UNIVERSITY PARK, Pa. — Using an off-the-shelf automotive radar sensor and a novel processing approach, Penn State researchers demonstrated they could detect the vibrations of a cell phone’s earpiece and decipher what the person on the other side of the call was saying with up to 83% accuracy.
The demonstration, available in the Proceedings of the 2022 Institute of Electrical and Electronics Engineers Symposium on Security and Privacy, reveals a significant security concern, according to Mahanth Gowda, assistant professor of computer science and engineering, and Suryoday Basak, doctoral candidate pursuing a degree in computer science and advised by Gowda.
“As technology becomes more reliable and robust over time, the misuse of such sensing technologies by adversaries becomes probable,” Basak said. “Our demonstration of this kind of exploitation contributes to the pool of scientific literature that broadly says, ‘Hey! Automotive radars can be used to eavesdrop audio. We need to do something about this.’”
The radar operates in the millimeter-wave (mmWave) spectrum, specifically in the bands of 60 to 64 gigahertz and 77 to 81 gigahertz, which inspired the researchers to name their approach “mmSpy.” This is a subset of the radio spectrum used for 5G, the fifth-generation standard for communication systems across the globe.
In the mmSpy demonstration, the researchers simulated people speaking through the earpiece of a smartphone. The brand is irrelevant, Basak said, but the researchers tested their approach on both a Google Pixel 4a and a Samsung Galaxy S20. The phone’s earpiece vibrates from the speech, and that vibration permeates across the body of the phone.
“We use the radar to sense this vibration and reconstruct what was said by the person on the other side of the line,” Basak said, noting that their approach works even when the audio is completely inaudible to both humans and microphones nearby. “This isn't the first time similar vulnerabilities or attack modalities have been found, but this particular aspect — detecting and reconstructing speech from the other side of a smartphone line — was not yet explored.”
The radar sensor data is pre-processed via MATLAB and Python modules, which are computing platform-language interfaces used in this research to remove hardware-related and artifact noise from the data. The researchers then feed that to machine learning modules trained to classify speech and reconstruct audio. When the radar senses vibrations from a foot away, the processed speech is 83% accuracy. That drops the farther the radar moves from the phone, down to 43% accurate at six feet.

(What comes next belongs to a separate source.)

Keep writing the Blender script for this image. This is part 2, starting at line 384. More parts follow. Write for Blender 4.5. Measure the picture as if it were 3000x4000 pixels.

Once the speech is reconstructed, the researchers can then filter, enhance or classify keywords as needed, Basak said. The team is continuing to refine their approach to better understand not only how to protect against this security vulnerability, but also how to exploit it for good.
“The methodology that we developed can also be used for sensing vibrations in industrial machinery, smart home systems and building-monitoring systems,” Basak said. “Vibration tracking over time can help assess wear and tear — using our approach could help identify when machinery needs maintenance before it would traditionally be obvious, for example.”
According to Basak, there are similar home maintenance or even health monitoring systems that could benefit from such sensitive tracking.
“Imagine a radar that could track a user and call for help if some health parameter changes in a dangerous way,” Basak said. “With the right set of target actions, radars in smart homes and industry can enable a faster turnaround when problems and issues are detected.”
The researchers are now working to scale their eavesdropping attack with mmSpy to both strengthen their approach and to translate it to these more constructive applications.
“Compared to how our world was about a decade ago, today we are much better connected and use sensor systems to monitor our breathing, physical activity and even make our homes more secure,” Basak said. “As a research group, we are extremely excited to be working in this area as the world is increasingly relying on wireless sensor systems. We enjoy overcoming complex technological challenges and design methods that can be used in real-world systems of the future.”
The National Science Foundation partially supported this research.